They were on the prowl all week. The lobbyists, job seekers, influence peddlers, donors and all manner of ultrarich hangers-on at the Democratic National Convention.
To roam the luxury hotels of Chicago on any given morning or afternoon was to get a peek into the maneuvering of the well-to-do. There was casual talk of ambassadorships alongside the fried pizza bites and afternoon rosé.
At the Ritz-Carlton, there was Jeffrey Katzenberg, the campaign’s co-chair and campaign finance impresario, enjoying lunch. At the Four Seasons, there was Terry McAuliffe, the famous backslapping Virginia politician, working the hotel bar and reminiscing about conventions of yore.
Others spotted making the rounds were Blair W. Effron, a well-connected financier; John W. Rogers Jr., a top donor and the founder of the country’s largest minority-run mutual fund firm; and Ken Chenault, the former American Express chief executive who landed a speaking slot earlier in the week. Among the targets of their attention: Minyon Moore, one of Vice President Kamala Harris’s key advisers, who was seen winding her way through the crowded lobby.
“Hotel lobbies are prime territory,” said Steve Elmendorf, a veteran Democratic lobbyist who compared the schmoozing to a college reunion. “People are unobstructed. You see the governor or the senator walk through the lobby, you can go talk to them.”

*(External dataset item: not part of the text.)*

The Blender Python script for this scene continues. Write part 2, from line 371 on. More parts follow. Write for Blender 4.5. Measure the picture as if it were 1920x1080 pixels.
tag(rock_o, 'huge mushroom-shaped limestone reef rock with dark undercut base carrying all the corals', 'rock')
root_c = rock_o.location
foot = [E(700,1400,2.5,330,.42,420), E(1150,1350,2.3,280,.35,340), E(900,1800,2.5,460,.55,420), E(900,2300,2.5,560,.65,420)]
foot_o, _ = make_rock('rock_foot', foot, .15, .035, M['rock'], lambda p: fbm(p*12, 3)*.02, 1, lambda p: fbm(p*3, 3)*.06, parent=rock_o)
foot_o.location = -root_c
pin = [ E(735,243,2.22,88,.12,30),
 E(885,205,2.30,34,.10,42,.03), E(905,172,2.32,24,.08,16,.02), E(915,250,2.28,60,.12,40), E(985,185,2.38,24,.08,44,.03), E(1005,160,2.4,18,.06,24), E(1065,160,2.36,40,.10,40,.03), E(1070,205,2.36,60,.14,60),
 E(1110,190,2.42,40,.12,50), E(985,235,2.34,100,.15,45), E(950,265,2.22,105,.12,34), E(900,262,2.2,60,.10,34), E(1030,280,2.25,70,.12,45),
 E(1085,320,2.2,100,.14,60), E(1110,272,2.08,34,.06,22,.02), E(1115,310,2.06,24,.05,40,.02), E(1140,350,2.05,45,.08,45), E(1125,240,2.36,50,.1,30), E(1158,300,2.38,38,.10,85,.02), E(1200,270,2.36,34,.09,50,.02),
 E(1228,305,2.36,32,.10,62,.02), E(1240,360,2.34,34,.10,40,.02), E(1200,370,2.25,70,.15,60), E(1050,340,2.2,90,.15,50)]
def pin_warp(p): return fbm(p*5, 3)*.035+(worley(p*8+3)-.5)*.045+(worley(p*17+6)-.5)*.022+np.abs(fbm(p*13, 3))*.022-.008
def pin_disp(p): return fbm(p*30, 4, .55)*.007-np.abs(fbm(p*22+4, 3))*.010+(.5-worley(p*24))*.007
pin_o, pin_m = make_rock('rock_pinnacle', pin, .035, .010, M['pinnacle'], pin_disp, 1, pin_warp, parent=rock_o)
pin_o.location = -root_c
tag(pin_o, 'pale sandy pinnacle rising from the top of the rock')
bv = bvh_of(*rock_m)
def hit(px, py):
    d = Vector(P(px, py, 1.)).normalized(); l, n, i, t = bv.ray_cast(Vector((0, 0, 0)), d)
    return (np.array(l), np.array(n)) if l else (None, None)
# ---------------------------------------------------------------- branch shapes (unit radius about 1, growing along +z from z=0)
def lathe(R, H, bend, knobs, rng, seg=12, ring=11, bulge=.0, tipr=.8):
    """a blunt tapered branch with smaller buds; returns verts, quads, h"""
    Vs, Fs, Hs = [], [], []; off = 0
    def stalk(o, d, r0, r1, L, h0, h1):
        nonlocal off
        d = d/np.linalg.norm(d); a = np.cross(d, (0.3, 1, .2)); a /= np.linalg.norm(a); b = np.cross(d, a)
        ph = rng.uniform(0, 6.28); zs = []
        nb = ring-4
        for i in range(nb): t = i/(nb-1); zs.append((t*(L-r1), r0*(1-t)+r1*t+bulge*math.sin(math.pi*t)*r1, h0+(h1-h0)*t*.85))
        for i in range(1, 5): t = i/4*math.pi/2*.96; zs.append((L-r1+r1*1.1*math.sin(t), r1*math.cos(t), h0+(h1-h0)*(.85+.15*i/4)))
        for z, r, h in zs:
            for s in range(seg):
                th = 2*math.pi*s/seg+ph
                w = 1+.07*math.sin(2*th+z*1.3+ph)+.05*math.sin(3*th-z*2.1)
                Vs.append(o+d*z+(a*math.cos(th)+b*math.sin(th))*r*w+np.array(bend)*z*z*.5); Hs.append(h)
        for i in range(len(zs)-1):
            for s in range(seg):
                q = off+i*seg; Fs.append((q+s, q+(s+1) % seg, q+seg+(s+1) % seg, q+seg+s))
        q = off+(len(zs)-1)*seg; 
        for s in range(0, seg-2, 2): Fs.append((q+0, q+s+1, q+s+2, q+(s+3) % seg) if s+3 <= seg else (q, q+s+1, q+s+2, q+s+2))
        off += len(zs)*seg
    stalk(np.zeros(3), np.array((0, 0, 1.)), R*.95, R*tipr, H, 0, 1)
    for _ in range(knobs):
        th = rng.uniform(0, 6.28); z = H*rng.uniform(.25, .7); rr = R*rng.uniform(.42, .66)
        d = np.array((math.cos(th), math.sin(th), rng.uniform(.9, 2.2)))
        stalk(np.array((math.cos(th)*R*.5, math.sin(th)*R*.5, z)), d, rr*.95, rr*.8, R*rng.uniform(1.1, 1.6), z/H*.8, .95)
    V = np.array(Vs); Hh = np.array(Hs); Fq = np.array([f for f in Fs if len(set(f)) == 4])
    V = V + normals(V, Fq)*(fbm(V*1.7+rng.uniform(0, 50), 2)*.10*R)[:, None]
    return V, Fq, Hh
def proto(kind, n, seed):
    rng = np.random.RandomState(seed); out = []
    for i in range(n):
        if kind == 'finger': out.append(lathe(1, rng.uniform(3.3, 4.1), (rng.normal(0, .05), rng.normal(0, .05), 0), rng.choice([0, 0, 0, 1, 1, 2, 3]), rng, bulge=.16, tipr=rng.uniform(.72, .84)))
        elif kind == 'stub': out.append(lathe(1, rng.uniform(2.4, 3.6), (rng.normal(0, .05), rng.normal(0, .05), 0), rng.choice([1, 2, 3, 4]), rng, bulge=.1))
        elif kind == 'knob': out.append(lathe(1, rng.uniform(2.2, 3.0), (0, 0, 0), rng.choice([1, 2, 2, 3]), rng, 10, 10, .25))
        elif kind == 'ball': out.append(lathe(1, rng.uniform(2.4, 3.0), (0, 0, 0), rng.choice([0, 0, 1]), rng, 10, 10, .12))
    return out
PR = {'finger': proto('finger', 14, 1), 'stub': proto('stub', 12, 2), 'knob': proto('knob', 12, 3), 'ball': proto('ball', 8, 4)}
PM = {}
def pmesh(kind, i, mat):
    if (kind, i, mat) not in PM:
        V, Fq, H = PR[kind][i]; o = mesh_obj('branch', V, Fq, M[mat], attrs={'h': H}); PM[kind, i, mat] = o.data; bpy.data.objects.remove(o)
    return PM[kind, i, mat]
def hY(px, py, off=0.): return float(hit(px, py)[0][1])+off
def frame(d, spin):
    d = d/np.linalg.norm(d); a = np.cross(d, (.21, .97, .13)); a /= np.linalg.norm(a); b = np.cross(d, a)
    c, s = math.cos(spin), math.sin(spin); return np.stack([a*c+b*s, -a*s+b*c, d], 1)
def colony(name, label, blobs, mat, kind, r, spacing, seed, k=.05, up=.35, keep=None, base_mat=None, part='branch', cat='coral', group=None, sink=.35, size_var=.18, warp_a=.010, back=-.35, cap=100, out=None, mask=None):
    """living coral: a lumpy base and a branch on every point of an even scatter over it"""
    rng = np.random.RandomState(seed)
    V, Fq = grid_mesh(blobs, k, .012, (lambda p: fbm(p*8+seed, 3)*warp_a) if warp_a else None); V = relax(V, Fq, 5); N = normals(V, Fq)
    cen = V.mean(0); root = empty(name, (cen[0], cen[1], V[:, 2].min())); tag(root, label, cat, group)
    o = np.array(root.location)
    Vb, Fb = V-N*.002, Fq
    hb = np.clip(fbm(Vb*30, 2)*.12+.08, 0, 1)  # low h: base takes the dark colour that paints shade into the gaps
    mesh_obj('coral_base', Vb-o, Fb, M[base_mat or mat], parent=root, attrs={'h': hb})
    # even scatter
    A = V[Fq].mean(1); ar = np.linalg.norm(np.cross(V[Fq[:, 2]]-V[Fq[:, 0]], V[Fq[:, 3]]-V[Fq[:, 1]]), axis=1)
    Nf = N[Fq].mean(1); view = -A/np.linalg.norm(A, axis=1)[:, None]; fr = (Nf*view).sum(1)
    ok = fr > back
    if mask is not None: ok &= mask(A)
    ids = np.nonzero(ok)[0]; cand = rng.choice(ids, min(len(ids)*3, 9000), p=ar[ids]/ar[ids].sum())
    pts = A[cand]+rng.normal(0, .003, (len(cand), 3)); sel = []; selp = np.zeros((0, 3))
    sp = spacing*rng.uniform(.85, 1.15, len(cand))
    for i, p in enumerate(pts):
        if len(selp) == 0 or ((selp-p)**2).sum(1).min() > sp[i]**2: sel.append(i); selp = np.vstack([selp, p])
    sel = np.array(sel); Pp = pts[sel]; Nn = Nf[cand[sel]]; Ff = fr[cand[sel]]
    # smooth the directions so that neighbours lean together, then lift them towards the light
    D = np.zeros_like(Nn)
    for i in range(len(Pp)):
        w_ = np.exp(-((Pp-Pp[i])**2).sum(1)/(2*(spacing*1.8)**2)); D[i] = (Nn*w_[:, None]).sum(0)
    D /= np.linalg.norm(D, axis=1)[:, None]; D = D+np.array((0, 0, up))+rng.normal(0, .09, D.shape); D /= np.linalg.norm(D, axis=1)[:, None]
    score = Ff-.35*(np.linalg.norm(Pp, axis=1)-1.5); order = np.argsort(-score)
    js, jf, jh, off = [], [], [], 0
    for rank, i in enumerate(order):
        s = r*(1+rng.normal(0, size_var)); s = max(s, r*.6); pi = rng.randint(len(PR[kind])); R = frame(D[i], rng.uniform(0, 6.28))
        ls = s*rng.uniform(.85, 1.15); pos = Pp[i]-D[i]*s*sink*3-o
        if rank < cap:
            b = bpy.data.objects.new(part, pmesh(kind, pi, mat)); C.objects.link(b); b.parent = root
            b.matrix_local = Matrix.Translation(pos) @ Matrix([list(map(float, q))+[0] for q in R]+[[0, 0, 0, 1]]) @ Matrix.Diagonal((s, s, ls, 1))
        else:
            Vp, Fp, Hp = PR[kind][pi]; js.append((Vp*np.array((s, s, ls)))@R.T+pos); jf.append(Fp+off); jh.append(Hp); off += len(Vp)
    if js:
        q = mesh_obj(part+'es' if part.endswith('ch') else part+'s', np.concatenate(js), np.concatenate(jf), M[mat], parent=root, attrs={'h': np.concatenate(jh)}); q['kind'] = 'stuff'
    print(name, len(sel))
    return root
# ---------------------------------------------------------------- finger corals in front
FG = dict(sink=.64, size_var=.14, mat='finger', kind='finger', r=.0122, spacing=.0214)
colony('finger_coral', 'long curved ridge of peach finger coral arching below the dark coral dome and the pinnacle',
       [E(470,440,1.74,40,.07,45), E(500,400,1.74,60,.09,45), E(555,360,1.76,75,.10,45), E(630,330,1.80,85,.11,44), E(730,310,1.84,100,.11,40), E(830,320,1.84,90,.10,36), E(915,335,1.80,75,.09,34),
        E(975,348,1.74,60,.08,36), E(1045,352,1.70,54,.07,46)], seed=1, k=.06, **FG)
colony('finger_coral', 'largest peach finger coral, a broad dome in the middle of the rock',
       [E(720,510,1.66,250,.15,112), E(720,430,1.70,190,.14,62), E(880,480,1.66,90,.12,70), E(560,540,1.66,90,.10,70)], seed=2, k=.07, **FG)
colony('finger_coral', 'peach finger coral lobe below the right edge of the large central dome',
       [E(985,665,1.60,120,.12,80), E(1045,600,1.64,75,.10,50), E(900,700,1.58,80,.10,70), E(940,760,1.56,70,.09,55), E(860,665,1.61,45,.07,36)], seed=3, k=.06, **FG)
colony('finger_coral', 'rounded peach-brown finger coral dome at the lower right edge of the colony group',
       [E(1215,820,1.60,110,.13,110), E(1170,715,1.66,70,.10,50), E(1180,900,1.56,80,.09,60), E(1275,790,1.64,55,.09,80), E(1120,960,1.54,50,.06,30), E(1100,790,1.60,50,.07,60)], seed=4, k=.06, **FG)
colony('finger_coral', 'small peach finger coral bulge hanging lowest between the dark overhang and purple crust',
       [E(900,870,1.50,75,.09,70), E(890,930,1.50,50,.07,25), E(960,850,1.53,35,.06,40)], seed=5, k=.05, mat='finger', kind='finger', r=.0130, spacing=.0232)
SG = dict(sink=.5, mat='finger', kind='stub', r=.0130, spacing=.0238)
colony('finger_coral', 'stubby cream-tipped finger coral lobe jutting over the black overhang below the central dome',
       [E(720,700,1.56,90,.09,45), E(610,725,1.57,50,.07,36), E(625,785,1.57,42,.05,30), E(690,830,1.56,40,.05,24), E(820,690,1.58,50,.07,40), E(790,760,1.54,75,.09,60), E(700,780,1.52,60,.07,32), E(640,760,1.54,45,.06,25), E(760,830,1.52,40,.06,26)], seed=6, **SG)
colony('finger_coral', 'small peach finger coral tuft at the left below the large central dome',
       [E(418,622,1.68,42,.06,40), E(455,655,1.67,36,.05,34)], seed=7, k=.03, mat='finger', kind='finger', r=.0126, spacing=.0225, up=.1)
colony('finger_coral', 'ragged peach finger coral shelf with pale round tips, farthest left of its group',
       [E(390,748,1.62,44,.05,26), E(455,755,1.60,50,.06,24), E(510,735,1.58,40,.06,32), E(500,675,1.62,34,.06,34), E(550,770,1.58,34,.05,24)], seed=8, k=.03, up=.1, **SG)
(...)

It has long been this way on the sidelines of political conventions, where powerful relationships are born and nurtured far from K Street lobbying offices or boardrooms. But there are still 74 days left — at least — until anyone will know whether it is important to get in good with the people wielding authority in a President Harris administration. It may yet be another four years of wooing President Trump and his associates.
Veterans of these events know that certain conversations can be premature.
“I’d throw someone out a window if they asked about an ambassadorship,” Mr. McAuliffe told a reporter as he greeted well-wishers in the Four Seasons lobby with a “good to see you, buddy.” The election, he stressed, was not over.
But still, a stroll through the crowded lobbies shows that many people in politics believe it is never too early to start strategizing.
“I was at a gathering at the Four Seasons Boston on Election Day 2004, and people were talking about what jobs they’d have in the Kerry administration,” said Matt Bennett, a top executive at Third Way, a Democratic think tank in Washington. “Premature chicken counting always happens and is, in my superstitious view, a bad idea.”
The very biggest fund-raisers for the Harris Victory Fund were at the Ritz ($689 a room), while the only slightly big fund-raisers took place at the Four Seasons ($595 a room) three blocks away. That pecking order is obvious to everyone, so much so that some wealthy givers or their aides sheepishly admitted that they had been booked at the No. 2 hotel.
Throughout the week, donors could be spotted in the hotel lobbies consulting their advisers, lobbyists or favored groups to play high-end concierge and to dispense the all-important convention credentials and V.I.P. tickets to the best parties.
They also spent time complaining about the vans that got stuck for hours on the way to the United Center, the lack of food in the sponsored suites or the inability to get friends and family into a Thursday night huddle at the Queenie’s club in the United Center, where Ms. Harris and her husband, Doug Emhoff, offered about 100 donors a champagne toast right after Ms. Harris’s acceptance speech.
Business celebrities at the convention included Laurene Powell Jobs, the philanthropist and widow of the Apple co-founder; Alex Soros, the chair of the Open Society Foundations; and Hollywood players like the music executive Scooter Braun and the filmmaker J.J. Abrams. But Democrats say that plenty of the very top donors did not show, such as Reid Hoffman, the co-founder of LinkedIn; Michael R. Bloomberg, the billionaire and former New York City mayor; or Tom Steyer, the billionaire environmentalist from San Francisco.
The Republican National Convention, by contrast, attracted more megadonors like Dick Uihlein, Miriam Adelson and Todd Ricketts — all conservative billionaires.
To some Democrats in the business community, the Harris ticket represents something of a blank slate, an opportunity to try to bend policymaking in their favor.
But there is also time to let off steam, whether it was batting practice at Wrigley Field or any of the concerts featuring John Legend, the Killers or T-Pain.
“A convention is basically a large trade show for people who are involved in politics and campaigns and government to catch up every four years,” Mr. Elmendorf said. “They connect and see friends and see people who might be useful to them in the future, work on their campaigns, give them some money.”
But, he added: “It’s very social. It’s not all business.”